The subsequent paragraph represents an even more grandiose detour on the narrator’s part, and the authorial persona here in many respects has less in common with the usual sort of first-person narrator than with the wide-ranging summing-up voice of third-person omniscient narration. The narrator doesn’t mean it ironically when he says that few readers can be supposed capable of making this observation themselves—he’s more delusional than that, and the observation not so “deep” as he supposes, with irony emerging from Fielding’s orientation toward the narrator rather than from the narrator’s toward the reader. His boast of “Inspiration” and his assertion of brotherhood in a group designated as “we Writers” harks back to the voice of the projector/hack writer who narrates Swift’s brilliant and disorienting prose satire A Tale of a Tub. The legacy of the generation of writers that included Swift and Pope would remain very strong not just for Fielding but for Austen as well, though her novels were not written until the early years of the nineteenth century, roughly a hundred years after the beginning of Britain’s Augustan age: Augustan because of the ways (in literature and politics) it reminded participants and onlookers of the Rome of Horace and Juvenal under the rule of Augustus.

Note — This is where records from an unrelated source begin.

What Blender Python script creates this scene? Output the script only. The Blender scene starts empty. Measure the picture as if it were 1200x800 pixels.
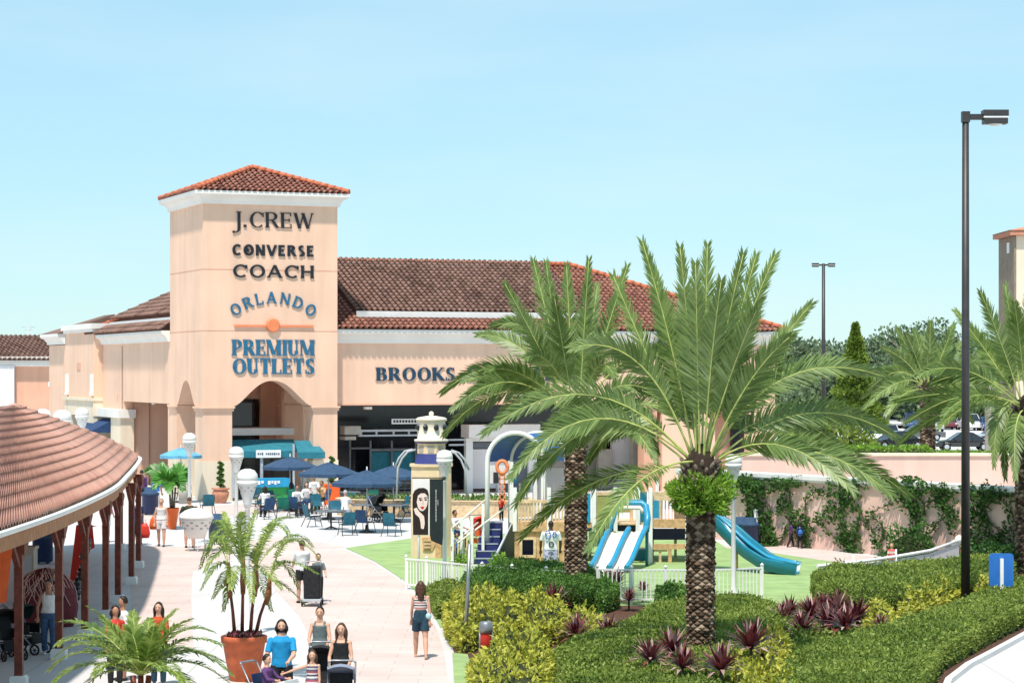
import bpy, bmesh, math, random
import numpy as np
from mathutils import Vector, Matrix, Euler
random.seed(7); RNG = np.random.default_rng(7)
sc = bpy.context.scene
COL = sc.collection
R = math.radians
F = 2800.0; HZ = 435.0; CAMH = 6.2

def at(px, py, D):
    return Vector(((px-600)*D/F, D, CAMH-(py-HZ)*D/F))
def G(px, py):
    D = CAMH*F/(py-HZ)
    return Vector(((px-600)*D/F, D, 0.0))
def X(px, D): return (px-600)*D/F
def Z(py, D): return CAMH-(py-HZ)*D/F

# ------------------------------------------------------------------ materials
MATS = {}
def nodes(m):
    m.use_nodes = True
    nt = m.node_tree; nt.nodes.clear()
    return nt, nt.nodes, nt.links
def mat(name, col, rough=.7, var=.08, scale=3.0, bump=0.0, bscale=None, metal=0.0, spec=.4, detail=4, col2=None, coat=0.0):
    """plain procedural material: base colour with noise variation and bump"""
    if name in MATS: return MATS[name]
    m = bpy.data.materials.new(name); nt, N, L = nodes(m)
    out = N.new('ShaderNodeOutputMaterial'); b = N.new('ShaderNodeBsdfPrincipled')
    L.new(b.outputs[0], out.inputs[0])
    b.inputs['Roughness'].default_value = rough; b.inputs['Metallic'].default_value = metal
    b.inputs['Specular IOR Level'].default_value = spec
    b.inputs['Coat Weight'].default_value = coat
    tc = N.new('ShaderNodeTexCoord')
    nz = N.new('ShaderNodeTexNoise'); nz.inputs['Scale'].default_value = scale; nz.inputs['Detail'].default_value = detail
    L.new(tc.outputs['Object'], nz.inputs['Vector'])
    rp = N.new('ShaderNodeValToRGB'); L.new(nz.outputs[0], rp.inputs[0])
    c = col; d = col2 if col2 else tuple(max(0, v*(1-var*2.2)) for v in col)
    e = col if col2 else tuple(min(1, v*(1+var)) for v in col)
    rp.color_ramp.elements[0].position = .3; rp.color_ramp.elements[1].position = .7
    rp.color_ramp.elements[0].color = (*d, 1); rp.color_ramp.elements[1].color = (*e, 1)
    L.new(rp.outputs[0], b.inputs['Base Color'])
    if bump:
        n2 = N.new('ShaderNodeTexNoise'); n2.inputs['Scale'].default_value = bscale or scale*6
        L.new(tc.outputs['Object'], n2.inputs['Vector'])
        bp = N.new('ShaderNodeBump'); bp.inputs['Strength'].default_value = bump; bp.inputs['Distance'].default_value = .02
        L.new(n2.outputs[0], bp.inputs['Height']); L.new(bp.outputs[0], b.inputs['Normal'])
    MATS[name] = m; return m
def island_mat(name, cols, rough=.6, trans=0.0, spec=.3, noise=0.0):
    """colour picked per loose piece (leaf, tile)"""
    if name in MATS: return MATS[name]
    m = bpy.data.materials.new(name); nt, N, L = nodes(m)
    out = N.new('ShaderNodeOutputMaterial'); b = N.new('ShaderNodeBsdfPrincipled')
    b.inputs['Roughness'].default_value = rough; b.inputs['Specular IOR Level'].default_value = spec
    g = N.new('ShaderNodeNewGeometry'); rp = N.new('ShaderNodeValToRGB')
    fac = g.outputs['Random Per Island']
    if noise:
        tc = N.new('ShaderNodeTexCoord'); nz = N.new('ShaderNodeTexNoise'); nz.inputs['Scale'].default_value = noise
        L.new(tc.outputs['Object'], nz.inputs['Vector'])
        mr = N.new('ShaderNodeMapRange'); mr.inputs[1].default_value = .3; mr.inputs[2].default_value = .7
        L.new(nz.outputs[0], mr.inputs[0])
        mx = N.new('ShaderNodeMath'); mx.operation = 'MULTIPLY_ADD'; mx.inputs[1].default_value = .5
        m2 = N.new('ShaderNodeMath'); m2.operation = 'MULTIPLY'; m2.inputs[1].default_value = .5
        L.new(fac, m2.inputs[0]); L.new(mr.outputs[0], mx.inputs[0]); L.new(m2.outputs[0], mx.inputs[2]); fac = mx.outputs[0]
    L.new(fac, rp.inputs[0])
    el = rp.color_ramp.elements
    while len(el) < len(cols): el.new(.5)
    for i, c in enumerate(cols):
        el[i].position = i/(len(cols)-1); el[i].color = (*c, 1)
    L.new(rp.outputs[0], b.inputs['Base Color'])
    if trans:
        t = N.new('ShaderNodeBsdfTranslucent'); L.new(rp.outputs[0], t.inputs[0])
        mx = N.new('ShaderNodeMixShader'); mx.inputs[0].default_value = trans
        L.new(b.outputs[0], mx.inputs[1]); L.new(t.outputs[0], mx.inputs[2]); L.new(mx.outputs[0], out.inputs[0])
    else: L.new(b.outputs[0], out.inputs[0])
    MATS[name] = m; return m
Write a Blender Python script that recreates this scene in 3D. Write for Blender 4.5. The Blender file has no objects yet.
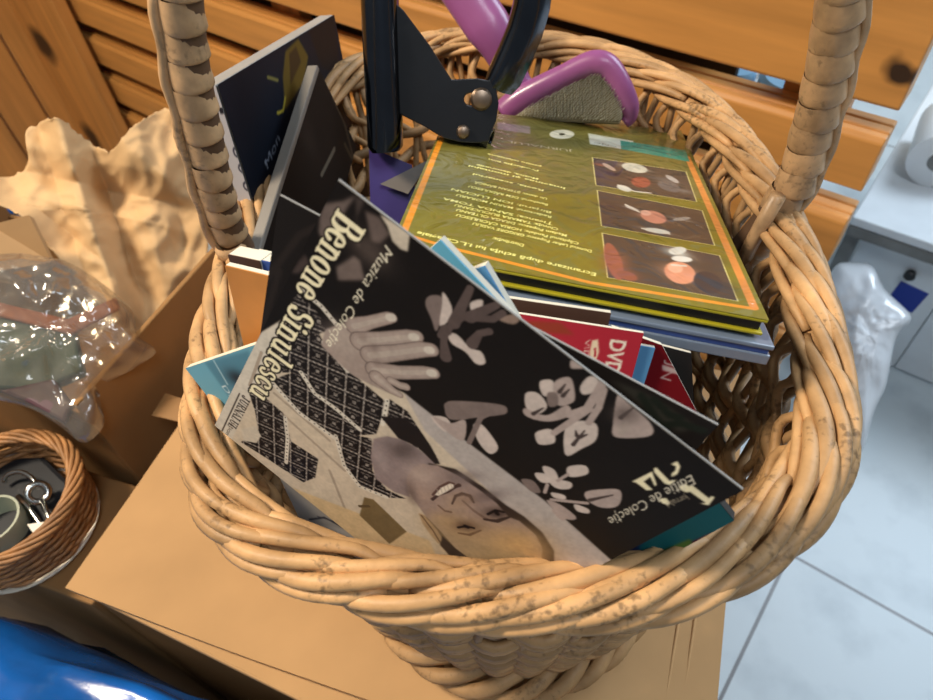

Britain’s own period of empire, prosperity and power was deemed a second Augustan age not least because of the fact that satire had come to be considered the dominant—perhaps even the most prestigious—literary mode. The great writers of this period learned from La Rochefoucauld and other seventeenth-century French writers (Nicolas Boileau in particular) their mastery over irony, antithesis and the pointed form of the rhymed couplet. Satire ceased to be the dominant literary mode as the century progressed, but the sounds and rhythms of satire continued to inflect all sorts of prose as well as poetry. Even the social thought of Enlightenment giants like David Hume and Adam Smith can be seen as having a fundamentally ironic or paradoxical cast of thought, at the level of the sentence as well as of the broader arguments: Bernard Mandeville’s notorious satire The Fable of the Bees, whose subtitle was Private Vices, Publick Benefits, was loathed by Adam Smith, but Mandeville’s basic insight about how the vice of luxury at the individual level contributes to prosperity at the national level motivates some of Smith’s own economic thought as well.